Air pollution higher than in '13

City govt may use drones to check encroachment in forest areas

Air pollution caused by particles with less than 10 micrometres in diametre has risen in the city as compared to last year even as the government claims to be taking counter steps, including using drones to protect the green cover.

Environment and Forest Secretary Sanjiv Kumar on Thursday released data on ambient air quality levels which revealed that air particles of less than 10 micrometres in diametre (PM10) have grown from 282 micrograms per cubic meter of air (µg/m3) in 2013 to 302 µg/m3 this year.

This year’s PM 10 level – in terms of annual standard – is almost five times of the national standard of 60 micrograms per cubic metre of air.

The PM10 particles are so small that they can get into the lungs, potentially causing serious health problems. The figure for fine particles (PM2.5) which are less than 2.5 micrometres in diametre also rose marginally from 136 µg/m3 in 2013 to 138 µg/m3  in 2014.

The PM2.5 levels in the city are also three times of the National Ambient Air Quality Standards – Annual Standard.

 Barring the particulates, the levels of other air pollutants – including sulphur dioxide (SO2), Nitrogen dioxide (NO2), carbon monoxide – have come down as compared to last year, Kumar claimed, outlining the steps taken by the government.

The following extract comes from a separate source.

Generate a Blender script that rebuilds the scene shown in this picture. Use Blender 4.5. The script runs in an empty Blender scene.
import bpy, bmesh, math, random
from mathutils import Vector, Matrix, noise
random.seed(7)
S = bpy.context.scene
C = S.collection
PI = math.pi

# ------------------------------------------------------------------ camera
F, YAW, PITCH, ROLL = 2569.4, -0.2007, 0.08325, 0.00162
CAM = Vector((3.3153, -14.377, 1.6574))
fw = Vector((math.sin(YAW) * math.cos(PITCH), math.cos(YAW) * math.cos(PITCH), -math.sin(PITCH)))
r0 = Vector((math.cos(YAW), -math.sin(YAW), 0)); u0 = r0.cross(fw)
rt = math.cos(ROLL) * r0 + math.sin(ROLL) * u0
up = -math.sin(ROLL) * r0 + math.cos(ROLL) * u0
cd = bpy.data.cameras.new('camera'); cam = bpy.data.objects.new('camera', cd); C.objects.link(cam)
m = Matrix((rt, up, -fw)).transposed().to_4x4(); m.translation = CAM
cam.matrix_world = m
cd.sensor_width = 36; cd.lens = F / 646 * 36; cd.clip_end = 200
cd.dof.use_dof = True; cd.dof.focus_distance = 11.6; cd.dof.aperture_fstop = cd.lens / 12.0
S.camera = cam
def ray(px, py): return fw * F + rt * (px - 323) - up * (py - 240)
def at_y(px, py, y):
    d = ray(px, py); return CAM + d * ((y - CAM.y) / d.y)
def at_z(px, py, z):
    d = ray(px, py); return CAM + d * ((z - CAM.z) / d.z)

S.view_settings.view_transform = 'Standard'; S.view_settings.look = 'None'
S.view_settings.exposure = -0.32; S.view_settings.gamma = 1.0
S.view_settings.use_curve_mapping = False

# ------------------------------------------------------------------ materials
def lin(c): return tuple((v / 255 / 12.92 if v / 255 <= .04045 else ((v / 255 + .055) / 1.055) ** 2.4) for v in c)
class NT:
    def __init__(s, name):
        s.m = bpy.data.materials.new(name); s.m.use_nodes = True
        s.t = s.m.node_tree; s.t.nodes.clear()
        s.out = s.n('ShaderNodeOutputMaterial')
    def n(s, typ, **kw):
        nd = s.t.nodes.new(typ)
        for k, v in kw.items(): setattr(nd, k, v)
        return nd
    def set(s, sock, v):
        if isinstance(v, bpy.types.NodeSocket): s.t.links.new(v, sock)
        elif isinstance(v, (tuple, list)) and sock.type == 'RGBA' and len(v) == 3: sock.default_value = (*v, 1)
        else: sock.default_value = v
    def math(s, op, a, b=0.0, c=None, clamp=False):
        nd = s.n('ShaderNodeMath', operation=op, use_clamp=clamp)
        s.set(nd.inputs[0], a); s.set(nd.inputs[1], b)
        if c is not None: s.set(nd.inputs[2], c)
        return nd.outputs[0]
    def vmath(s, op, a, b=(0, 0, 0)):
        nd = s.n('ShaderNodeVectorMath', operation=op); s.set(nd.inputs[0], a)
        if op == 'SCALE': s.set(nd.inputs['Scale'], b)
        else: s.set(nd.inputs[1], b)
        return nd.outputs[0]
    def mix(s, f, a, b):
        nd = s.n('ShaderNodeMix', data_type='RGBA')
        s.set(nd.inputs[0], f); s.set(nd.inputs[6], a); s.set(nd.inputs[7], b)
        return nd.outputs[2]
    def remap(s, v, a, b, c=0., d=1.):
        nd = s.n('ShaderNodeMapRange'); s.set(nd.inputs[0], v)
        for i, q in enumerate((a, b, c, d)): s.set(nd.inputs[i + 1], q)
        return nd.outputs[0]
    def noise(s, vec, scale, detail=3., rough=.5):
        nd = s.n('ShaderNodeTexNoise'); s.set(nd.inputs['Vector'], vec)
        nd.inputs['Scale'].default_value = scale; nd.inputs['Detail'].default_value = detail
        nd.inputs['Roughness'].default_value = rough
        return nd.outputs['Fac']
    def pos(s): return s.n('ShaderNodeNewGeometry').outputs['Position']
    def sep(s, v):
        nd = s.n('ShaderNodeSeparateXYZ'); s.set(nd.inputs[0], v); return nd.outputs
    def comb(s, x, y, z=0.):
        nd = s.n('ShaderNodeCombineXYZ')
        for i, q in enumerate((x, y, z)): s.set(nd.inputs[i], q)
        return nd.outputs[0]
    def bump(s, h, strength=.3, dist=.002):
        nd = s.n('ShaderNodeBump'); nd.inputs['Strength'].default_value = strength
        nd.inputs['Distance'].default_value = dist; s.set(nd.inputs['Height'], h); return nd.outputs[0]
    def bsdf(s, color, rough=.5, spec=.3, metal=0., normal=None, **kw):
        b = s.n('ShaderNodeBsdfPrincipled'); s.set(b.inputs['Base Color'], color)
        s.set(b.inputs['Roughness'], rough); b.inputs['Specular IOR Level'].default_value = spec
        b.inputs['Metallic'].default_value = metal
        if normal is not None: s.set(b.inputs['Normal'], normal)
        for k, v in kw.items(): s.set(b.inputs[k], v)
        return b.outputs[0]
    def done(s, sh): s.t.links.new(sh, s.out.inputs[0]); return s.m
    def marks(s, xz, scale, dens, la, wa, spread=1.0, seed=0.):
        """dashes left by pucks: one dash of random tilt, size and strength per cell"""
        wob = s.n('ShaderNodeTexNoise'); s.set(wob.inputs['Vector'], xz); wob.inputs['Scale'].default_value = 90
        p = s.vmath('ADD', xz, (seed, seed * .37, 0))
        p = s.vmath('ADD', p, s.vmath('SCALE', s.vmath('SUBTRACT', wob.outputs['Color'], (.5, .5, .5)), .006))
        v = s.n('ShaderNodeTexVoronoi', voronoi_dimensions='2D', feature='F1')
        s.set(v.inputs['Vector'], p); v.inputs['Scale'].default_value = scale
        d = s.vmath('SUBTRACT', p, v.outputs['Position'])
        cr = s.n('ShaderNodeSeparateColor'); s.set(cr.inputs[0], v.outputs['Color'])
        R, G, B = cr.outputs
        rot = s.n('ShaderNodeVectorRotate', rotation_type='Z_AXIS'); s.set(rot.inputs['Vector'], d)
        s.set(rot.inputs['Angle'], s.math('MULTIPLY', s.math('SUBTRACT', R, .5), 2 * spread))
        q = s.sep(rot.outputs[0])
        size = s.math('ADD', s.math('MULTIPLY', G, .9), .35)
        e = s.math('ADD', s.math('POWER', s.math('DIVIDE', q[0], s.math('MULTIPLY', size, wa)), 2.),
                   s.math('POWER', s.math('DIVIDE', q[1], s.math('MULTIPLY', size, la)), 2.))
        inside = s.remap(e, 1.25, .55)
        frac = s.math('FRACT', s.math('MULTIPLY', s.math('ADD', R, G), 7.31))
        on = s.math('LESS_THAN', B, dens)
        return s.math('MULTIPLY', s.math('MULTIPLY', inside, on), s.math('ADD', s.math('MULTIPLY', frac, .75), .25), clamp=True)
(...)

“We are expecting better air quality this winter due to the steps we have taken,” said the environment secretary.

With the phasing out of 15-year-old private vehicles as proposed by green tribunal and other measures we will be able to get good results, he said.

“We have sent a proposal to use drones, like the ones used by police, to monitor encroachment in forests,” he said, claiming that the green cover in the city has grown to 20.08 per cent of geographical area which is 179.8 sq km.

“A study has been awarded to Indian Institute of Technology-Kanpur for studying various air pollutants and their role in causing air pollution and suggesting various measures to improve the quality of air,” he said, adding that vehicular emissions may account for 70 per cent of air pollution in the city by 2021.

Prohibiting trucks using Delhi for transit, tightening of pollution under control norms, introduction of Euro-5 vehicle emission norms and solar power promotion are some steps we are taking, he said.

Sanjiv Kumar disagreed with some scaring air quality findings by an NGO claiming that the huge difference in the government data and the NGO’s data could be due to readings being taken at peak pollution hour by the latter.

 “We follow the national norms,” he said, explaining that the data shared is based on annual arithmetic mean of minimum 104 measurements in a year taken twice a week 24 hourly at uniform interval.